Daily Archive for February 15th, 2008

Testing promotes retention

Many of us who advocate effective instructional practices include frequent assessment of student learning as a critical component of teaching. Witness, for example the emphasis on progress monitoring in most special education practices and its inclusion in sensible response-to-instruction or -intervention models. Indeed, consider the now-somewhat-dated-but-still-unrefuted finding by L. and D. Fuchs (1986) that teachers who use formative assessment have students who score nearly 3/4ths of a standard deviation above the students of teachers who do not use formative assessment.

Yesterday I learned that a study about to be published in Science strengthens my support for assessment. In “The Critical Importance of Retrieval for Learning,” Professors Jeffrey Karpicke and Henry Roediger and Jeffrey Karpicke reported that students’ learning of vocabulary improves when they are tested rather than simply required to study.

Learning is often considered complete when a student can produce the correct answer to a question. In our research, students in one condition learned foreign language vocabulary words in the standard paradigm of repeated study-test trials. In three other conditions, once a student had correctly produced the vocabulary item, it was repeatedly studied but dropped from further testing, repeatedly tested but dropped from further study, or dropped from both study and test. Repeated studying after learning had no effect on delayed recall, but repeated testing produced a large positive effect. In addition, students’ predictions of their performance were uncorrelated with actual performance. The results demonstrate the critical role of retrieval practice in consolidating learning and show that even university students seem unaware of this fact.

Previously, Professors Roediger and Karpicke showed that taking a test, not just studying for it, improved students’ outcomes.

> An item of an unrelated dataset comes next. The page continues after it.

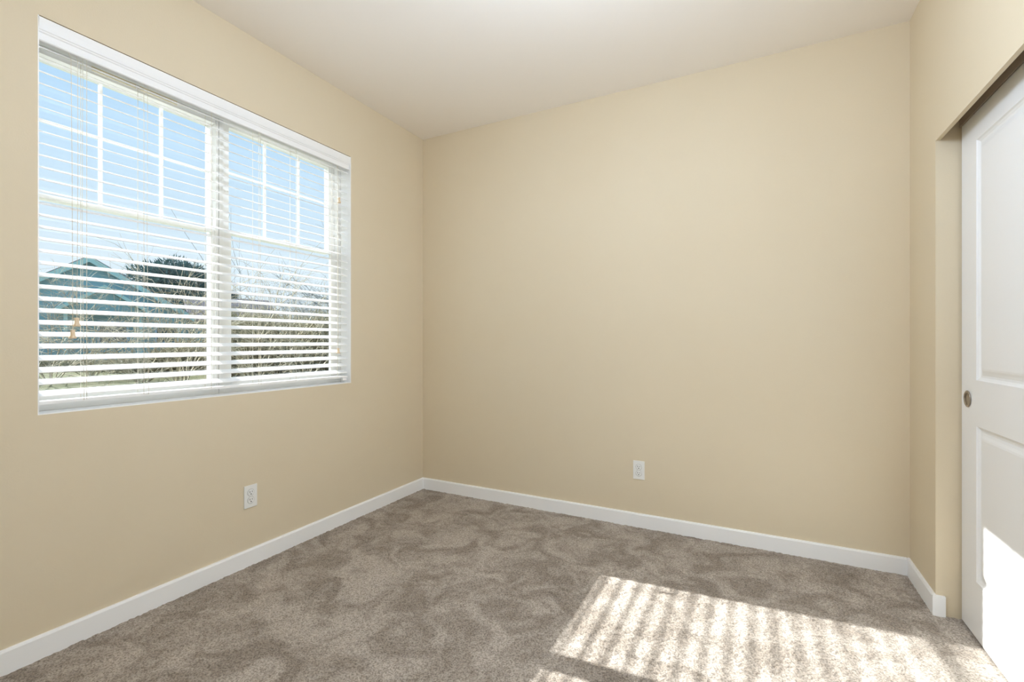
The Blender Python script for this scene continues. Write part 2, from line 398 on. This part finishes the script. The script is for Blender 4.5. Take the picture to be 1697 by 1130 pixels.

They allowed students to study a passage from the Test of English as a Foreign Language (ToEFL) and then assessed their performance. Some students were tested for retention of the ideas (study-test; ST), but others were given a second study session (study-study; SS). They then tested students in both groups 5 min, 2 days, or 1 week later. Initially, the study-study (SS) group performed better, but on the later tests the study-test (ST) group had higher scores. In another experiment the extended their findings, showing that students in a study-study-study-study condition initially had slightly higher scores, but that those in study-study-study-test and study-test-test-test conditions out-performed them dramatically on retention assessments. So, reading the content more frequently did not help as much as taking tests repeatedly.

The beneficial effects of brief tests such as these probably are largely irrelevant to the debate about high-stakes tests. In my view, these results show, however, that an alternative approach to assessing performance—smaller, more frequent, incrementally more difficult—assessments might have value as a means of monitoring whether students are making andmight actually help students to make that progress.

  • Link to a press release about one of the studies: “Repeated test-taking better for retention than repeated studying, research shows,” by Gerry Everding.
  • Link to the public materials from Science about the more recent study.

Fuchs, L. A., & Fuchs, D. (1986). Effects of systematic formative evaluation: A meta-analysis. Exceptional Children, 53, 199-208.

Karpicke, J. D., & Roediger, H. L. (2008). The critical importance of retrieval for learning. Science, 319, 966-968.

Roediger, H. L., & Karpicke, J. D. (2006). Test-enhanced learning: Taking memory tests improves long-term retention. Psychological Science, 17, 249-255.